Alfred Hitchcock
Master of suspense filmmaker
Sayings by Alfred Hitchcock
I like to play with the audience, to make them wonder what's going to happen next.
I'm a very visual person. I see things in pictures.
I don't think there's anything more terrifying than the unknown.
I like to tease the audience, to make them work for it.
I've never been very keen on women who hang their sex round their neck like baubles. I think it should be discovered. It's more interesting to discover the sex in a woman than it is to have it thrown at you, like a Marilyn Monroe or those types. To me they are rather vulgar and obvious.
Violence on the screen increases violence in people only if those people already have sick minds. I once read somewhere that a man admitted killing three women and he said he had killed the third woman after having seen Psycho. Well, I wanted to ask him what movie he had seen before he killed the second woman. And then we'd ban that movie, don't you see? And then if we found out that he'd had a glass of milk before he killed the first woman, why then we'd have to outlaw milk, too, wouldn't we?
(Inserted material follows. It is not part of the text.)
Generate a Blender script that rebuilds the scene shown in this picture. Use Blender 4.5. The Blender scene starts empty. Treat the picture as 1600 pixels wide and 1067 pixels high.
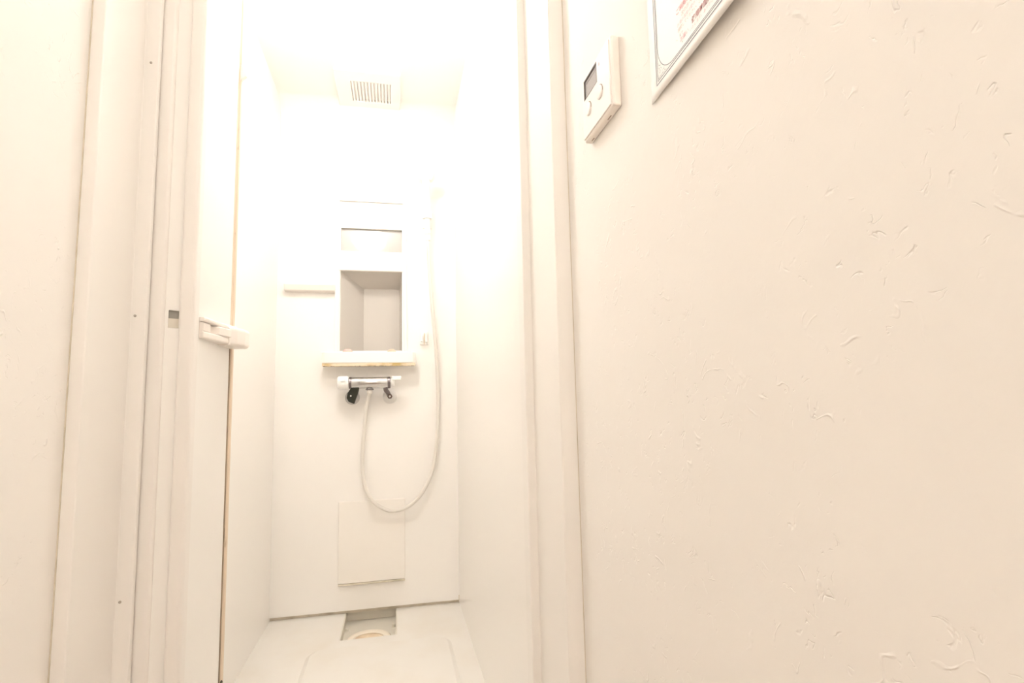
import bpy, bmesh, math
from mathutils import Vector, Matrix

scene = bpy.context.scene
COL = scene.collection

# ------------------------------------------------------------------ camera, world, exposure
cam_data = bpy.data.cameras.new('camera')
cam_data.sensor_width = 36.0
cam_data.lens = 850.0 / 1600.0 * 36.0
cam_data.clip_start = 0.01
cam = bpy.data.objects.new('camera', cam_data)
COL.objects.link(cam)
cam.matrix_world = Matrix((
    (0.97760843, -0.00037197, -0.21043199, 0.0),
    (-0.20917554, -0.11084604, -0.97157539, 0.0),
    (-0.02296415, 0.99383752, -0.10844183, 0.80),
    (0, 0, 0, 1)))
scene.camera = cam

world = bpy.data.worlds.new('world')
scene.world = world
world.use_nodes = True
world.node_tree.nodes['Background'].inputs[0].default_value = (0.9, 0.8, 0.7, 1)
world.node_tree.nodes['Background'].inputs[1].default_value = 0.0

vs = scene.view_settings
vs.view_transform = 'Standard'
vs.look = 'None'
vs.gamma = 1.0
vs.use_curve_mapping = False
vs.exposure = 1.92
scene.cycles.max_bounces = 16
scene.cycles.diffuse_bounces = 10

SHOWER_LAMP = 17.6      # radiance of the shower's ceiling lamp
HALL_LAMP = 27.3        # radiance of the corridor's ceiling lamp
LAMP_COLOUR = (1.0, 0.985, 0.95, 1)
HALL_COLOUR = (1.0, 0.975, 0.93, 1)


# ------------------------------------------------------------------ materials
def new_mat(name):
    m = bpy.data.materials.new(name)
    m.use_nodes = True
    nt = m.node_tree
    return m, nt, nt.nodes['Principled BSDF']


def N(nt, kind, **kw):
    n = nt.nodes.new(kind)
    for k, v in kw.items():
        setattr(n, k, v)
    return n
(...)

I once made a movie, rather tongue-in-cheek, called Psycho. The content was, I felt, rather amusing and it was a big joke. I was horrified to find some people took it seriously. It was intended to make people scream and yell and so forth—but no more than screaming and yelling on a switchback railway (rollercoaster).
I'm frightened of eggs, worse than frightened; they revolt me. That round white thing without any holes, and when you break it, inside there's that yellow thing, round, without any holes… Brrr! Have you ever seen anything more revolting than an egg yolk breaking and spilling its yellow liquid? Blood is jolly, red. But egg yolk is yellow, revolting. I've never tasted it.
There is nothing so good as a burial at sea. It is simple, tidy, and not very incriminating.
I have a perfect cure for a sore throat: cut it.
The only way to get rid of my fears is to make films about them.
Some of our most exquisite murders have been domestic, performed with tenderness in simple, homey places like the kitchen table.
My wife is an excellent cook, and I could die eating.
Puns are the highest form of literature.
Suspense is like a woman. The more left to the imagination, the more the excitement.
I always believe in following the advice of the playwright [Victorien] Sardou. He said: 'Torture the women! ' … The trouble today is that we don't torture women enough.
It's just that the public doesn't care for films on politics.
I am to provide the public with beneficial shocks.
The enemy of art is the absence of limitations.
I don't care about the subject matter; I don't care about the acting; but I do care about the pieces of film and the photography and the soundtrack and all of the technical ingredients that made the audience scream.